**Given instruction**
Below are some records. Output the lines from the first one through the line that holds "from mathutils.geometry import", exactly as written, with no pictures.

**Data supplied**
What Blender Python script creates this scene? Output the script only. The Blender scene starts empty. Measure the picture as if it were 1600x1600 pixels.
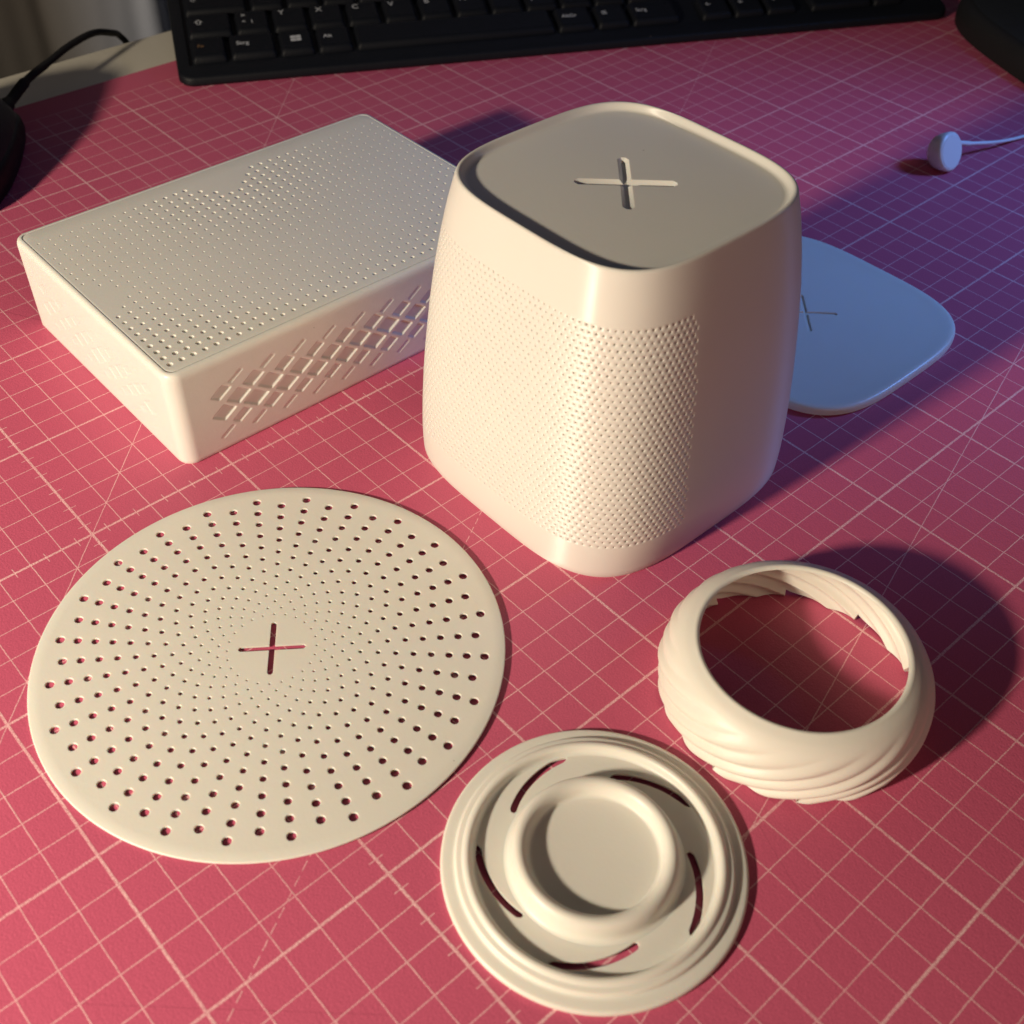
import bpy, math, random
import numpy as np
from mathutils import Matrix, Vector
from mathutils.geometry import tessellate_polygon

random.seed(4)
S = 0.01                      # all coordinates below are written in centimetres
scn = bpy.context.scene
COL = scn.collection

# ------------------------------------------------------------------ camera
R = [[0.6664147202819709, 0.7452421034310954, 0.02248617052988172],
     [0.5347576574178468, -0.4567432590732621, -0.7109288593974163],
     [-0.5195437117553047, 0.4857981088525676, -0.7029043526759451]]
CAM = (1.6105, -17.1652, 25.5927)
cd = bpy.data.cameras.new('camera')
cam = bpy.data.objects.new('camera', cd)
COL.objects.link(cam)
m = Matrix(((R[0][0], -R[1][0], -R[2][0], CAM[0]*S),
            (R[0][1], -R[1][1], -R[2][1], CAM[1]*S),
            (R[0][2], -R[1][2], -R[2][2], CAM[2]*S),
            (0, 0, 0, 1)))
cam.matrix_world = m
cd.sensor_fit = 'HORIZONTAL'; cd.sensor_width = 36; cd.lens = 36*1784.69/1600
cd.clip_start = 0.02; cd.clip_end = 20
cd.dof.use_dof = True; cd.dof.focus_distance = 0.37; cd.dof.aperture_fstop = 20
scn.camera = cam
scn.render.resolution_x = 1024; scn.render.resolution_y = 1024

# ------------------------------------------------------------------ light
w = bpy.data.worlds.new('World'); scn.world = w; w.use_nodes = True
bg = w.node_tree.nodes['Background']
bg.inputs[0].default_value = (0.80, 0.85, 1.0, 1); bg.inputs[1].default_value = 0.025

def area(name, pos, target, sx, sy, power, col, shape='RECTANGLE'):
    l = bpy.data.lights.new(name, 'AREA'); l.shape = shape; l.size = sx*S
    if shape in ('RECTANGLE', 'ELLIPSE'): l.size_y = sy*S
    l.energy = power; l.color = col
    o = bpy.data.objects.new(name, l); COL.objects.link(o)
    o.location = [c*S for c in pos]
    d = Vector([t-p for t, p in zip(target, pos)])
    o.rotation_euler = d.to_track_quat('-Z', 'Y').to_euler()
    return o
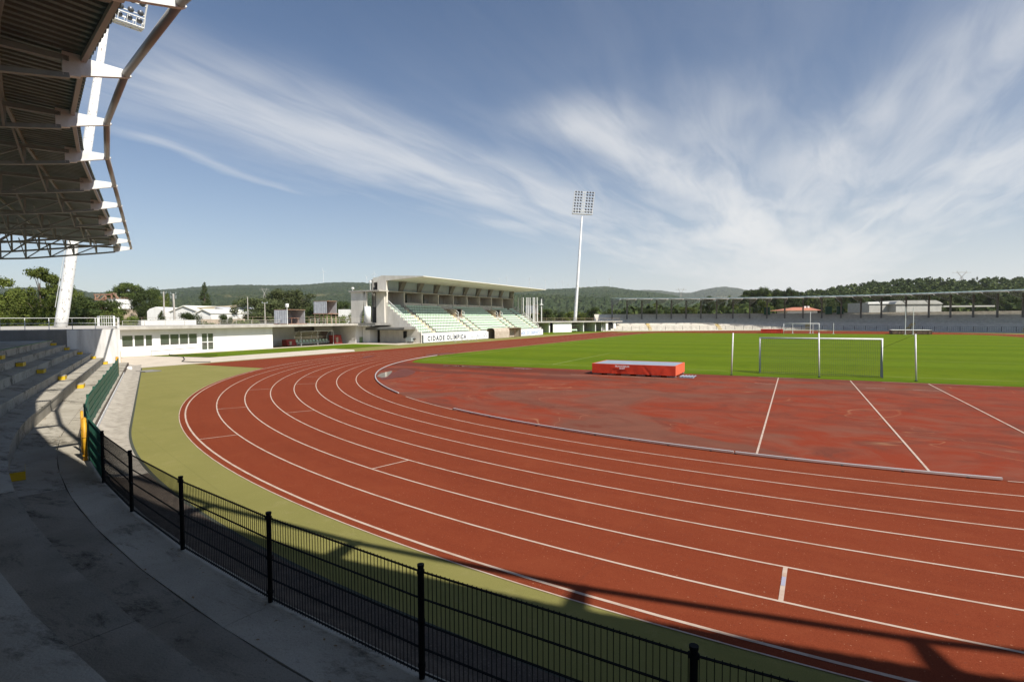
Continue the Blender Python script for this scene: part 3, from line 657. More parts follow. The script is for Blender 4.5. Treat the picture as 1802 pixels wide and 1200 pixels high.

**Correct answer**
What Blender Python script creates this scene? Output the script only. The Blender scene starts empty. Measure the picture as if it were 1600x1600 pixels.
import bpy, math, random
import numpy as np
from mathutils import Matrix, Vector
from mathutils.geometry import tessellate_polygon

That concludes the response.